After all the economy does not exist in its own right. The market and the economy is people, as producers and consumers, as it has always been. It is the approach to it that has changed.
In an
article in The Monthly, Richard Denniss argued that we are being led to believe that governments, in making their decisions, have to be conscious of the
reactions of ‘the markets’. He wrote that we should remember that ‘markets’ per se do not have feelings, do not have needs or demands. What we refer to as ‘markets’ is actually
people buying and selling and attempting to manipulate trading for their own advantage.
So historically we have moved from social co-operation in economic activity to twentieth century economic theories that have reduced people almost to invisibility. We discuss economics in terms of markets, GDP and monetary and fiscal policy as though these are entities in their own right. There is no economy without people, no markets, no goods and services without people as producers and consumers but this now gets less attention. The economy is deemed to have its own ‘scientific’ rules that operate irrespective of people and, as mentioned earlier, can now be analysed simply in terms of mathematical formulae.
Until people are re-introduced into the equation (both metaphorically and literally), the economists will not be describing the real economy nor will those utilising economic theory, such as governments (and their advisers), pay enough attention to the needs of their people. When ‘markets’ and GDP come first, people come last.

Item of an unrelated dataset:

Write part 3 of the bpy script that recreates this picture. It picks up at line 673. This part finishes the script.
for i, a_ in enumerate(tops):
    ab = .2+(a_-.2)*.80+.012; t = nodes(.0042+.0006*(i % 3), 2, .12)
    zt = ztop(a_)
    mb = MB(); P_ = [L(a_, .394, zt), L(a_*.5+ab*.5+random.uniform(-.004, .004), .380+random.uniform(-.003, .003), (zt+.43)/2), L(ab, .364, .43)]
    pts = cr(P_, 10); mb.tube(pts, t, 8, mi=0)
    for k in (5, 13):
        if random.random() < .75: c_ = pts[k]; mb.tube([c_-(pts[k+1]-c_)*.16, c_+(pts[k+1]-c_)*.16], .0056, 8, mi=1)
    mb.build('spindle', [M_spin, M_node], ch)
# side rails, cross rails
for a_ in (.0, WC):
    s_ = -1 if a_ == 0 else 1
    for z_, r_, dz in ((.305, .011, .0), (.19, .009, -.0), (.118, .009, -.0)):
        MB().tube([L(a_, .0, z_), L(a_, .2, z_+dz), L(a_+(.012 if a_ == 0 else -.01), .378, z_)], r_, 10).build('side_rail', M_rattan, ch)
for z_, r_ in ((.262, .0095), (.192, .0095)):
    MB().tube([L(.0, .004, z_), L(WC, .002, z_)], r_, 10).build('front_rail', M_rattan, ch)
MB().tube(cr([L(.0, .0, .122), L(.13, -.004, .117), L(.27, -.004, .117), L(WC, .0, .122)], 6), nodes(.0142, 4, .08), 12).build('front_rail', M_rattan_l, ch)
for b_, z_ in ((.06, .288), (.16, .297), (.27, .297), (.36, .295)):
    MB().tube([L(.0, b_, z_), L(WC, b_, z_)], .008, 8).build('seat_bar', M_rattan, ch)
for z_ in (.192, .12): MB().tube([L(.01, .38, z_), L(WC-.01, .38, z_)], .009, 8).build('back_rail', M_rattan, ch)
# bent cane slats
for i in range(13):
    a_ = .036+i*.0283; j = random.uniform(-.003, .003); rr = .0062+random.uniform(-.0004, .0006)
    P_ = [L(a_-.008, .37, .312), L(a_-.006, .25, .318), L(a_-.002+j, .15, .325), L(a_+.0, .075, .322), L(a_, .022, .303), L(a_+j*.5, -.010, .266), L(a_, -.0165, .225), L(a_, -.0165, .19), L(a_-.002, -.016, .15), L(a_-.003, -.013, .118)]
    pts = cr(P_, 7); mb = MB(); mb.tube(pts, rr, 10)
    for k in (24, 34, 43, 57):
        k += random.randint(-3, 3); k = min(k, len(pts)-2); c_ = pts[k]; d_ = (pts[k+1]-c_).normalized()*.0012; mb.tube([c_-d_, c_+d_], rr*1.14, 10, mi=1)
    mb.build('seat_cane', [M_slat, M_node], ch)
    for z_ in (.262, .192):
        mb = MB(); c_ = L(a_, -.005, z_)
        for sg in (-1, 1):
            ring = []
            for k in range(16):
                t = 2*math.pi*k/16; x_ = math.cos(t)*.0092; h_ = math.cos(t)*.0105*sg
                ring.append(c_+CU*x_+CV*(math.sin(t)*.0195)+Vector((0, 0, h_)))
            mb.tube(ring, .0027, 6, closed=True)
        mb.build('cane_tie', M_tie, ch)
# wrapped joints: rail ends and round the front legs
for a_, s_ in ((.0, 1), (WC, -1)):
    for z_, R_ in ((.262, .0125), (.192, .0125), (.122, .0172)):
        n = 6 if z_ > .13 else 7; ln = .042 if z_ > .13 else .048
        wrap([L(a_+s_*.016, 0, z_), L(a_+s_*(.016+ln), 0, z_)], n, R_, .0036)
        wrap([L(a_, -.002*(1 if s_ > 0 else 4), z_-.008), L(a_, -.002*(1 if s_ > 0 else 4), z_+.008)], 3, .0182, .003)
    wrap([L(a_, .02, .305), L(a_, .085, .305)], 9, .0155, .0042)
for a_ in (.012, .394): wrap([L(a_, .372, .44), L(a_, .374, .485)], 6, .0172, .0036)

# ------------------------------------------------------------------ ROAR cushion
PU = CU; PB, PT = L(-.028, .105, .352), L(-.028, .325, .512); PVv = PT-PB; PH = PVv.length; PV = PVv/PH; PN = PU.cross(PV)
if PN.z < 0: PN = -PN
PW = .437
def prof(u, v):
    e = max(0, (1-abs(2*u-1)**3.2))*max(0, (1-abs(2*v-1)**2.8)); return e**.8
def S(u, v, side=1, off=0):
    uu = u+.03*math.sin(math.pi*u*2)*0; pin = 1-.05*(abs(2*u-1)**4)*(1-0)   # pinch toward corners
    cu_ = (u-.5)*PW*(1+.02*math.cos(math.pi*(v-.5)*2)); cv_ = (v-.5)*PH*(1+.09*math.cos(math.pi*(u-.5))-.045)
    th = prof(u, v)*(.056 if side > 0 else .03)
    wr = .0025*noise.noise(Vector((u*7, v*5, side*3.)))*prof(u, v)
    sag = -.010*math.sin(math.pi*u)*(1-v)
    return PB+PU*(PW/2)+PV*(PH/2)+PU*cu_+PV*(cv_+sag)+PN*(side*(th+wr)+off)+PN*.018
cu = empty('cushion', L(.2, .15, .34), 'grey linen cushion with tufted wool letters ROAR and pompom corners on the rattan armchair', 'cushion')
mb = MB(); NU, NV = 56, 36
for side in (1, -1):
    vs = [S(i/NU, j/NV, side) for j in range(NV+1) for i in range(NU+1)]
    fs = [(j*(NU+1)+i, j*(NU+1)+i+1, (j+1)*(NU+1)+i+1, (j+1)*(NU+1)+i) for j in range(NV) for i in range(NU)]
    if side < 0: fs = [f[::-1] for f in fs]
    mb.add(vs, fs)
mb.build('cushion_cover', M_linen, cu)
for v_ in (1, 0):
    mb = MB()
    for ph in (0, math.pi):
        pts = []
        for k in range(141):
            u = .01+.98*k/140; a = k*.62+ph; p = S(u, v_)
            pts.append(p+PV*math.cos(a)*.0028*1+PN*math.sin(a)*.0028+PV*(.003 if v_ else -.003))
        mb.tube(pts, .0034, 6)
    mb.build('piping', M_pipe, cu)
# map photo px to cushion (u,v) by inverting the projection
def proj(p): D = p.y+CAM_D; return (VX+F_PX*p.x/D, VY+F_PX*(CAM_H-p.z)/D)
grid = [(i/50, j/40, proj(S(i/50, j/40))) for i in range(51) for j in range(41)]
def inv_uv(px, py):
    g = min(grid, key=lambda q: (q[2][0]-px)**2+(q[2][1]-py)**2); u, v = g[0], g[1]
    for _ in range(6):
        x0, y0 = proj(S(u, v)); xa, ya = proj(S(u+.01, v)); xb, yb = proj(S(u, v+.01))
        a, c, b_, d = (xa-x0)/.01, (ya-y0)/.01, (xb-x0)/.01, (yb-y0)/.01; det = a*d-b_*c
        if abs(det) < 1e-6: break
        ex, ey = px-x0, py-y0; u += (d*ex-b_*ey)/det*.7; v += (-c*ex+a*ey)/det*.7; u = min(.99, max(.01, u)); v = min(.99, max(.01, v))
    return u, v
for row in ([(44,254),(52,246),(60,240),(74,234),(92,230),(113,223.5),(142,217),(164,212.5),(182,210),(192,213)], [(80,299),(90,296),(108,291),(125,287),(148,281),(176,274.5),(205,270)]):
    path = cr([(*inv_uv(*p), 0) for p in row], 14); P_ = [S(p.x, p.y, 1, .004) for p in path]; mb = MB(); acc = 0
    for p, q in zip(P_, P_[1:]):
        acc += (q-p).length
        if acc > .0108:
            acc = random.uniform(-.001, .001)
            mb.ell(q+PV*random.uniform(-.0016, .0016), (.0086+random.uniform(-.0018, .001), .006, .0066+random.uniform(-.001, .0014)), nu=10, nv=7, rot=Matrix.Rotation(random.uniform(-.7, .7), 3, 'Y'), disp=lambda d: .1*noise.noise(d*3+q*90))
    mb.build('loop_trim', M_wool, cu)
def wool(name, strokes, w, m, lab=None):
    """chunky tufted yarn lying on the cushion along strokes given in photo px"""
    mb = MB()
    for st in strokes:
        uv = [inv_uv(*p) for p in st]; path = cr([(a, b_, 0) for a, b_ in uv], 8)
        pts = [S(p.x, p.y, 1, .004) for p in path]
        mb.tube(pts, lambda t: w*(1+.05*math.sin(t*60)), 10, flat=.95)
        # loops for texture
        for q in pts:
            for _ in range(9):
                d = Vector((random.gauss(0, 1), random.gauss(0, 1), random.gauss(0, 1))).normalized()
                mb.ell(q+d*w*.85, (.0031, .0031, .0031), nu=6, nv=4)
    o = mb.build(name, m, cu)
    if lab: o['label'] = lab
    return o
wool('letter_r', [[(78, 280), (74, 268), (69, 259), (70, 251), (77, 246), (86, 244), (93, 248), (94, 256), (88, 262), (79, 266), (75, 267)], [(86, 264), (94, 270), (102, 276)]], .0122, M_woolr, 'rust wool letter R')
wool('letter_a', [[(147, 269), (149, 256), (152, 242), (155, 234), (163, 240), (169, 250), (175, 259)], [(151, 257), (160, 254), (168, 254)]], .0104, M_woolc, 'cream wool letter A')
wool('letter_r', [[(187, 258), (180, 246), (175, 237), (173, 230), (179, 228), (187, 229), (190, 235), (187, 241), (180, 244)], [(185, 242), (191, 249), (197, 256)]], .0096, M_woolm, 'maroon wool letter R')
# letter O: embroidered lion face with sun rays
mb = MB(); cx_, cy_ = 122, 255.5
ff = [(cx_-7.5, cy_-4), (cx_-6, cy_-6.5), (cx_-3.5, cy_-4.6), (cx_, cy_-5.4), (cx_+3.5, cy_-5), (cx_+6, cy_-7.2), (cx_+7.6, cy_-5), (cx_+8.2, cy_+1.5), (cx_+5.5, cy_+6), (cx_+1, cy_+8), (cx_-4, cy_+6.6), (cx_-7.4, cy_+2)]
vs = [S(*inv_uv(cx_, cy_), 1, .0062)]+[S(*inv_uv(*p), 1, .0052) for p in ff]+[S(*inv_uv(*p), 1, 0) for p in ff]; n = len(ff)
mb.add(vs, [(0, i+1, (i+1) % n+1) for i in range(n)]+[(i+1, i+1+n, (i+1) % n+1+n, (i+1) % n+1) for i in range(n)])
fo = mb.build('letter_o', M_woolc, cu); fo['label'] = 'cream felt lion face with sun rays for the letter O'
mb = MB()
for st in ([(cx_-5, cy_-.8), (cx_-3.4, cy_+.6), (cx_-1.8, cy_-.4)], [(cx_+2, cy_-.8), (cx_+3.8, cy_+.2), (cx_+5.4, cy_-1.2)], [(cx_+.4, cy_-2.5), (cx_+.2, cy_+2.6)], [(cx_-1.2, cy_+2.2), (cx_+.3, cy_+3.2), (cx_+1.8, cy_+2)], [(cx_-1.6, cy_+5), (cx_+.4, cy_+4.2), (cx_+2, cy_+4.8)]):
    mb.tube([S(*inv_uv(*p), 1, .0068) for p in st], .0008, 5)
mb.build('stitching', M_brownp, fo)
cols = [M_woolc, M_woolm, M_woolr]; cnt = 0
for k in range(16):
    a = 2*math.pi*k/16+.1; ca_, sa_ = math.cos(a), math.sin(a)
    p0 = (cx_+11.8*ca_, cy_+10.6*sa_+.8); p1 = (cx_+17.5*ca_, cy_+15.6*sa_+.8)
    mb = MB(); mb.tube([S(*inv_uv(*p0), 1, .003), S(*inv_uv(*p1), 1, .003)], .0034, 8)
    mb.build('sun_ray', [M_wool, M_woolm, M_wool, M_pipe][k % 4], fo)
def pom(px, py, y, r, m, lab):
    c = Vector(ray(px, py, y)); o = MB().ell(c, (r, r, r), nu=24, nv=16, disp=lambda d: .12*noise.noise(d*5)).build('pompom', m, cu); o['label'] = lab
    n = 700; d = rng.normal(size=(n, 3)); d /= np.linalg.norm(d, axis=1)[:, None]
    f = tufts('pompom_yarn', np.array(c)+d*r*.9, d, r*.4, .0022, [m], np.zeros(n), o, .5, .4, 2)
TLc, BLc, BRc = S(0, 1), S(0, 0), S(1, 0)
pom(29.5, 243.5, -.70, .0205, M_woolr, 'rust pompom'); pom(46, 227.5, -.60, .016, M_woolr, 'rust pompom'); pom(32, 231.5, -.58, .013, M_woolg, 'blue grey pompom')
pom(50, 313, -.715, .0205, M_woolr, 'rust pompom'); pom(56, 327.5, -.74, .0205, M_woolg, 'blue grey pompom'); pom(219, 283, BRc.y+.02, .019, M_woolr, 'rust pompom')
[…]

We need to measure the well-being of the people rather than only production; we need to pay more attention to the sustainability of our use of resources, not only for future generations but to ensure that current generations have reasonable and continued access; we need to ensure a fair distribution of resources, not only within our own society, but for all people globally; and only then will we have an economic approach that is realistic rather than the narrow view of current economic theory.